Magris è un classicista. Cioè è un contemporaneista, ma non legge i contemporanei. Neanche il secondo Novecento, se non per casuali riscontri, qui Semprun, Mo Yan, Achebe, Sábato, Banville, La Capria, e alcuni tributi di generosità, a Stefano Jacomuzzi, Vinicio Ongaro, Patrizia Runfola, Pahor, e altri reperti istriani. Singolarmente trascura le donne. Anche quelle della letteratura germanica. Con l’eccezione, non simpatetica, di Bettina von Brentano – del cui amoroso ventenne, lei vedova sessantenne con sette figli, spinge la cattiveria a evitare di dirci il nome (o per credere, subito dopo, che “ogni vero amore è coniugale, è passione che s’incarna in vita condivisa”?). La contemporaneità è classica, sembra dire: “Abbiamo sempre creduto che, a dispetto delle date, i Kafka, gli Svevo, gli Strindberg, i Beckett fossero i nostri contemporanei… Le date talora mentono: “Il giovane Törless” di Musil è del 1906, ma non è contemporaneo di Carducci, bensì di noi stessi, ai quali appare nuovo e innovatore, ancora difficile da afferrare”, mentre “Il codice da Vinci” è ottocentesco. E tuttavia rinnova, in questa raccolta d’occasione, di note e recensioni sparse per un decennio sul “Corriere della sera”, il fascino della filologia applicata alla realtà, ai testi ma anche alle persone, ai fatti, ai contesti, e della narrazione di narrazioni. “Una volta”, vi racconta nell’aneddoto forse più noto, “in Cina, una studentessa dell’università di Xi’an mi ha chiesto cosa si perde scrivendo. Ardua domanda kafkiana. E leggendo?”
Leggere è un’avventura, di cui Magris sa rendere la scoperta e la sorpresa. Il viaggio inizia da Salgari, con le prime letture, e attiva sempre molti motivi d’interesse, di lettura rinnovata. Anche nei percorsi noti il racconto resta avvincente, per una sapienza della scrittura.
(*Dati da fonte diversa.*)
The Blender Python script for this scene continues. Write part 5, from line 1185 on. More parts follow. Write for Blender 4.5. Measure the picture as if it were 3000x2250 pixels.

Un’ultima lettura sembra contraddittoria, che s’intitola “Il cuore freddo degli scrittori”. Ma è un esercizio a cadavere freddo sull’impegno in letteratura, che non vuol dire niente, se non la noia, con l’ipocrisia.
Scrittore di frontiera, Magris è pur sempre, anche qui, studioso germanista. Un germanista in terra (quasi) slava, se si eccettua una passione locale per Svevo e Marin. Con una puntata sul “Robinson Crusoe”, ma più sulle robinsonnades in ambito germanico (più il Kipling dell’adolescenza, peraltro ottimo e un Conrad kafkiano, “una specie di Kafka uscito all’aria aperta”). Come un cannocchiale che faccia un mondo di un punto, dilatandolo, magnificandolo. Cioè, più o meno, creandolo: la Germania è i germanisti, compatti, colti, coinvolti, apodittici. Con alcuni saggi, “La gioia del declassato”, “L’anticapitalismo nella letteratura austriaca”, “Praga, al quadrato (“il mito di Praga è nostalgia della nostalgia,… nostalgia al quadrato”), “L’idillio del Nordland” e la lettura di Rezzori, che da soli prolungano questo “Alfabeti“ in interminabili letture.
La Mitteleuropa non può mancare, ma infine accuratamente tracciata. “Praga al quadrato“, il saggio del 1978 che Magris colloca al centro della raccolta, ne centra il nodo in Praga, come di “grandezza vissuta nella fine e anzi quale fine”. Che vive cioè quando è morta, della sua impossibilità. L’unità e l’impero sono stati un fatto storico, di una politica e una dottrina cattoliche perdute (l’ultima traccia è quarant’anni fa in “Astraea” di Frances Yates, dopo l’“impero” di Evola e l’Auctoritas di A.Passerin d'Entrèves e Hannah Arendt), ma restano un disegno, seppure impossibile. Di cui la nostalgia mitteleuropea è l’ultimo residuo pratico in Europa – dell’Unione Europea non si sa, nasce esoterica (coperta), regolamentare, padronale (aziendale). Si va per questi “Alfabeti” come per un percorso ben tracciato, seppure sempre nuovo.